A WOMAN OF THE WORLD
Sog.: dal romanzo The Tattooed Countess di Carl Van Vechten. Scen.: Pierre Collings. F.: Bert Glennon. Int.: Pola Negri (contessa Elnora Natatorini), Charles Emmett Mack (Gareth Johns), Holmes Herbert (Richard Granger), Blanche Mehaffey (Lennie Porter), Chester Conklin (Sam Poore), Lucille Ward (Lou Poore), Guy Oliver (giudice Porter), Dot Farley (Mrs Baerbauer), May Foster (Mrs Fox), Dorothea Wolbert (Annie). Prod.: Adolph Zukor, Jesse L. Lasky per Famous Players-Lasky Corp. DCP. Bn.
Film Notes
In 1926, “Photoplay Magazine” carried an article headlined How Pola Was Tamed: “For three years they tried every means of taming that fascinating tiger cat”, wrote Ivan St Johns, “and now, the funniest thing in the world has happened. Pola has licked herself with her own sense of humor”. Comedy was not so respected in those days. Chaplin was acclaimed a genius by the critics but William Randolph Hearst thought comics were the lowest thing on the totem pole. The critics felt Pola Negri demeaned herself in this. Negri, born in Poland, won fame in Germany under the direction of Ernst Lubitsch. She and Lubitsch were the first great figures to be tempted to Hollywood. Wrote Mordaunt Hall in the “New York Times”: “To see the talented Pola Negri lending her charming presence to a photoplay daubed with broad comedy gives one quite a shock. Yet this is what happens in her new picture, A Woman of the World, which for the most part is genuinely entertaining, despite the sudden jumps from buffoonery to drama”.

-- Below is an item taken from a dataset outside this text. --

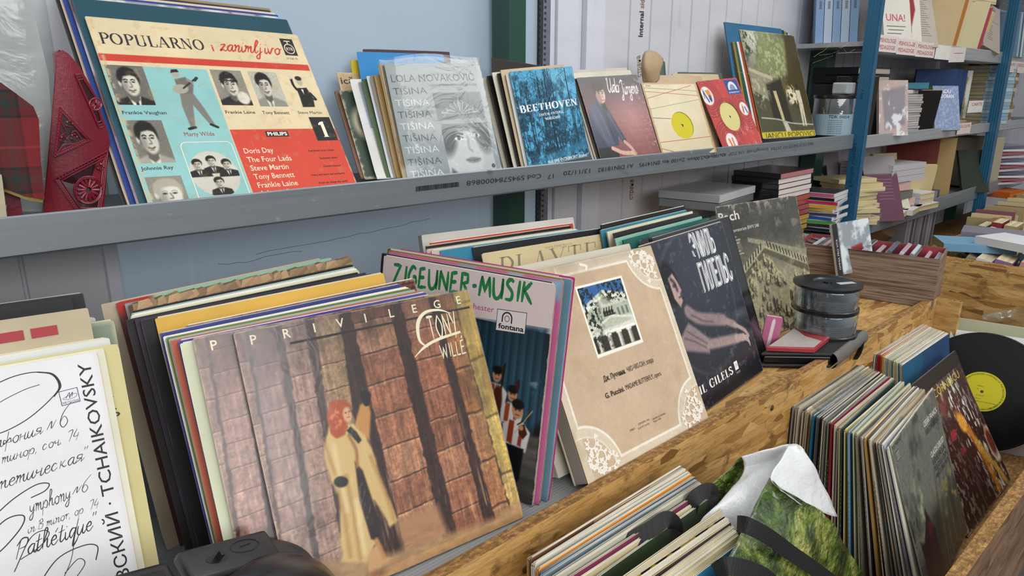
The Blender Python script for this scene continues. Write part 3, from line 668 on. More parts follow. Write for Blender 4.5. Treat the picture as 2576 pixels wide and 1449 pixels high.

“Photoplay” failed to include it as one of the six best of the month – and yet they were far more enthusiastic. “Awake! Negri fans from your long siesta. The fascinating, continental Pola is with us once again. A dangerous, cynical, tempestuous Italian countess she is, wearing a tattoo – insignia of an amorous adventure. Director Mal St Clair deserves credit for the restraint shown in the small town scenes and types that must have tempted exaggeration”. But many critics were upset that Carl Van Vechten’s novel should have been turned on its head.
Mal St Clair – only 28 when he made this – was one of the outstanding young directors who were deeply impressed by Chaplin’s A Woman of Paris and by the Lubitsch comedies made under the Chaplin influence. But he was trained at Mack Sennett and could never entirely step out of the great man’s shadow. He had been a newspaper cartoonist – he kept on drawing cartoons even in his scripts. Wrote Louise Brooks: “I find that it is a key film in forming Mal’s peculiar brand of comedy – combining ‘society’ comedy with slapstick. People are educated to laugh. In 1925, exhibitors could no longer afford to pay for Sennett comedies and stopped showing them. Fashions changed so fast that by the time Gentlemen Prefer Blondes was released in 1928, Mal’s stock company of comics had become passé, simply grotesque. The failure of that picture ended Hollywood’s regard for him and his own faith in himself”.